SONUS NETWORKS,INC. (NASDAQ:SONS) Files An 8-K Departure of Directors or Certain Officers; Election of Directors; Appointment of Certain Officers; Compensatory Arrangements of Certain OfficersItem 5.02. Departure of Directors or Certain Officers; Election of Directors; Appointment of Certain Officers; Compensatory Arrangements of Certain Officers.

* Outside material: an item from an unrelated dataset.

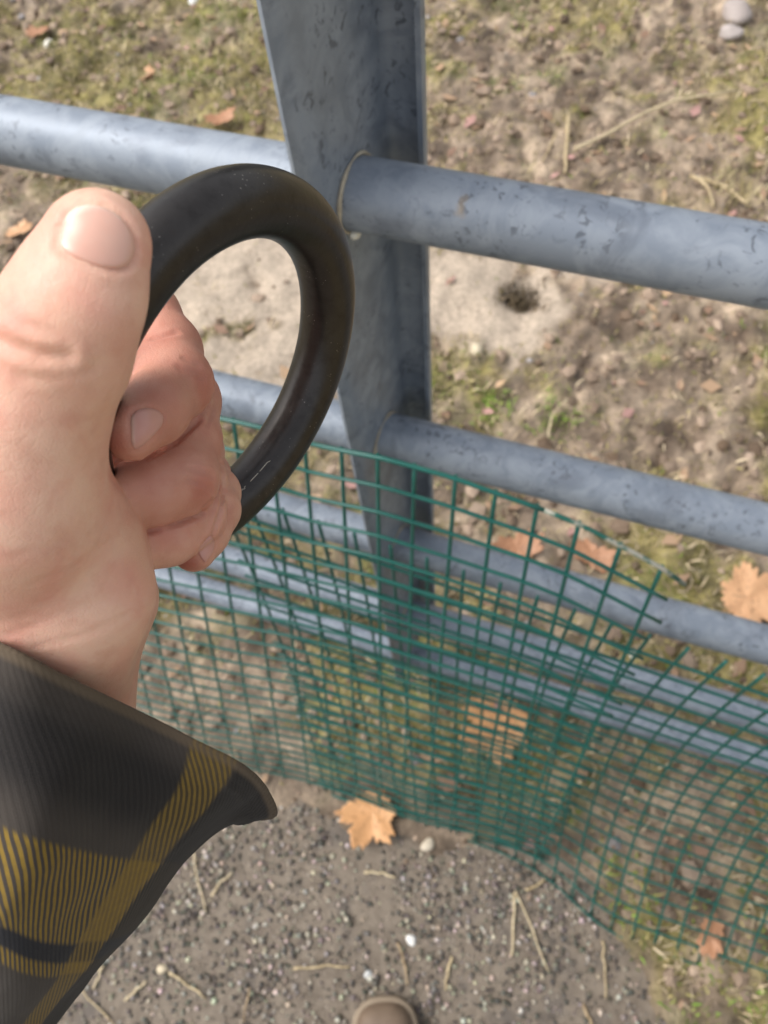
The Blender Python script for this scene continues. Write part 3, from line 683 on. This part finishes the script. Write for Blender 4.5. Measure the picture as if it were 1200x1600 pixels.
yl = k.math('MAXIMUM', k.math('MULTIPLY', wv, twill), k.math('MULTIPLY', wu, k.math('MULTIPLY_ADD', twill, 0.55, 0.2)))
yl = k.math('MAXIMUM', yl, k.math('MULTIPLY', k.math('MULTIPLY', wv, wu), k.math('MULTIPLY_ADD', twill, 0.3, 0.6)))
yl = k.math('MULTIPLY', yl, k.ramp(k.noise(uv, 0.5, 4, 0.7), [(0.3, 0.72), (0.65, 1.0)]))
yl = k.math('MULTIPLY', yl, k.math('SUBTRACT', 1.0, k.math('MULTIPLY', band(u_, 41, 110, 1.2), 0.9)))
c = k.mix(yl, base, YEL)
c = k.mix(k.math('MULTIPLY', twill, 0.07), c, (0.09, 0.08, 0.07))
fz = k.noise(uv, 4.5, 4, 0.75); c = k.mix(k.math('MULTIPLY', k.ramp(fz, [(0.45, 0.0), (0.7, 1.0)]), 0.28), c, (0.13, 0.115, 0.10))
c = k.mix(k.math('MULTIPLY', band(v_, -9, 1.8, 0.8), 0.6), c, (0.13, 0.095, 0.06))
k.p(Base_Color=c, Roughness=0.95, Specular_IOR_Level=0.15, Sheen_Weight=0.08, Sheen_Roughness=0.5,
    Normal=k.bump(k.math('ADD', twill, k.math('MULTIPLY', fz, 1.6)), 0.28, 0.0005)); M_SHIRT = k.m
# sections of the sleeve from the cuff's rim down to the elbow: front points left -> right, then round the back
sec = [
 [(-150, 945, .222), (-60, 982, .196), (20, 1021, .183), (120, 1070, .177), (230, 1123, .178), (320, 1172, .184), (385, 1206, .193), (418, 1243, .203), (425, 1284, .214), (370, 1268, .228), (240, 1200, .244), (80, 1120, .248), (-100, 1010, .24)],
 [(-190, 1060, .226), (-90, 1092, .199), (-5, 1125, .185), (105, 1166, .178), (215, 1208, .179), (292, 1240, .187), (338, 1262, .197), (356, 1280, .208), (352, 1292, .219), (300, 1290, .236), (190, 1240, .252), (50, 1180, .256), (-140, 1110, .246)],
 [(-230, 1170, .230), (-125, 1195, .202), (-35, 1222, .186), (75, 1256, .178), (175, 1287, .180), (245, 1308, .189), (285, 1324, .200), (298, 1335, .212), (285, 1345, .226), (230, 1340, .245), (130, 1310, .259), (0, 1260, .262), (-180, 1210, .25)],
 [(-280, 1290, .236), (-170, 1308, .206), (-75, 1330, .189), (35, 1355, .180), (130, 1378, .183), (190, 1396, .192), (222, 1412, .204), (230, 1424, .217), (215, 1436, .233), (160, 1440, .252), (60, 1410, .266), (-70, 1370, .268), (-240, 1320, .256)],
 [(-330, 1400, .242), (-220, 1415, .211), (-120, 1432, .194), (-10, 1452, .185), (75, 1472, .188), (125, 1488, .198), (150, 1503, .210), (155, 1516, .223), (140, 1530, .240), (85, 1540, .260), (-10, 1510, .273), (-130, 1475, .275), (-290, 1430, .262)],
 [(-390, 1500, .250), (-280, 1515, .220), (-175, 1530, .203), (-65, 1548, .195), (15, 1566, .198), (60, 1580, .208), (80, 1594, .220), (82, 1606, .233), (66, 1622, .250), (12, 1635, .27), (-80, 1610, .283), (-200, 1575, .285), (-350, 1530, .272)],
 [(-560, 1740, .272), (-440, 1750, .244), (-330, 1760, .228), (-215, 1775, .220), (-130, 1790, .224), (-85, 1802, .234), (-66, 1815, .245), (-66, 1830, .258), (-85, 1845, .275), (-140, 1860, .295), (-240, 1840, .306), (-360, 1800, .307), (-510, 1765, .295)],
 [(-760, 2020, .30), (-630, 2030, .275), (-510, 2040, .262), (-390, 2055, .256), (-300, 2070, .26), (-250, 2085, .27), (-232, 2100, .28), (-234, 2115, .292), (-255, 2130, .307), (-315, 2145, .325), (-420, 2120, .335), (-550, 2080, .335), (-710, 2045, .322)],
]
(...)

As previously disclosed in the Current Report on Form 8-K filed on May 23, 2017 (the “Prior 8-K”) by Sonus Networks, Inc. (the “Company”), on May 23, 2017, the Company entered into an Agreement and Plan of Merger (the “Merger Agreement”) with Solstice Sapphire Investments, Inc., a direct wholly-owned subsidiary of the Company (“NewCo”), Solstice Sapphire, Inc., a direct wholly-owned subsidiary of NewCo (“Solstice Merger Sub”), Green Sapphire Investments LLC, a direct wholly-owned subsidiary of NewCo (“Cayman Merger Sub”), Green Sapphire LLC, a direct wholly-owned subsidiary of NewCo (“GB Merger Sub”), GENBAND Holdings Company (“GENBAND”), GENBAND Inc. (“GB”) and GENBAND II, Inc. (“GB II”), to which (i) Solstice Merger Sub will merge with and into the Company, with the Company surviving such merger as a wholly-owned subsidiary of NewCo, (ii) Cayman Merger Sub will merge with and into GENBAND, with GENBAND surviving such merger as a direct or indirect wholly-owned subsidiary of NewCo, (iii) GB will merge with and into GB Merger Sub, with GB Merger Sub surviving such merger as a wholly-owned subsidiary of NewCo and (iv) GB II will merge with and into GB Merger Sub, with GB Merger Sub surviving such merger as a wholly-owned subsidiary of NewCo (such mergers in (i) through (iv) above, collectively, the “Mergers”).
In recognition of Susan Villare’s continued contributions as Interim Chief Financial Officer of the Company, on May 22, 2017, the Compensation Committee of the Board of Directors of the Company (the “Compensation Committee”) approved a new compensation structure for Ms. Villare. The Compensation Committee agreed to increase Ms. Villare’s annual base salary to $250,000, less applicable state and federal withholdings, effective as of May 22, 2017. Ms. Villare’s target bonus to the Company’s annual cash incentive program will be increased to 50% of her annual base salary, effective for the current half-year period. Ms. Villare will also receive a one-time bonus of $75,000.
On May 22, 2017, the Compensation Committee approved the following one-time bonuses: Kevin Riley, Senior Vice President, Engineering and Operations and Chief Technology Officer ($100,000); Jeffrey Snider, Senior Vice President, Chief Administrative Officer, General Counsel and Secretary ($100,000); and Michael Swade, Senior Vice President, Worldwide Sales ($100,000). The Compensation Committee also determined that each of Mr. Swade and Mr. Riley will be entitled to a retention bonus equal to $50,000 upon closing of the Mergers and $50,000 on December 31, 2017, contingent upon such closing first occurring and assuming their continued employment with the Company.
On May 22, 2017, Mr. Snider entered into an Amended and Restated Employment Agreement with the Company (the “Snider Employment Agreement”), which, among other things, amends Mr. Snider’s severance arrangement to provide that existing severance and related post-termination benefits will be payable if Mr. Snider is terminated in contemplation of, upon or after an Acquisition, as such term is defined in the Snider Employment Agreement.
On May 22, 2017, the Compensation Committee determined that the consummation of the Mergers will constitute an “Acquisition” within the meaning of the Company’s equity incentive plans and the employment agreements of each of the Company’s executive officers. This determination has the effect of accelerating the vesting, at the time of the closing of the Mergers, of outstanding equity incentive awards, as described in the Prior 8-K, and all restricted stock unit awards subject to performance-based vesting, at the target level, held by such officers under the Company’s Amended and Restated Stock Incentive Plan.
Item 8.01. Other Events.
The information set forth in Item 5.02 of this Current Report on Form 8-K is incorporated herein by reference.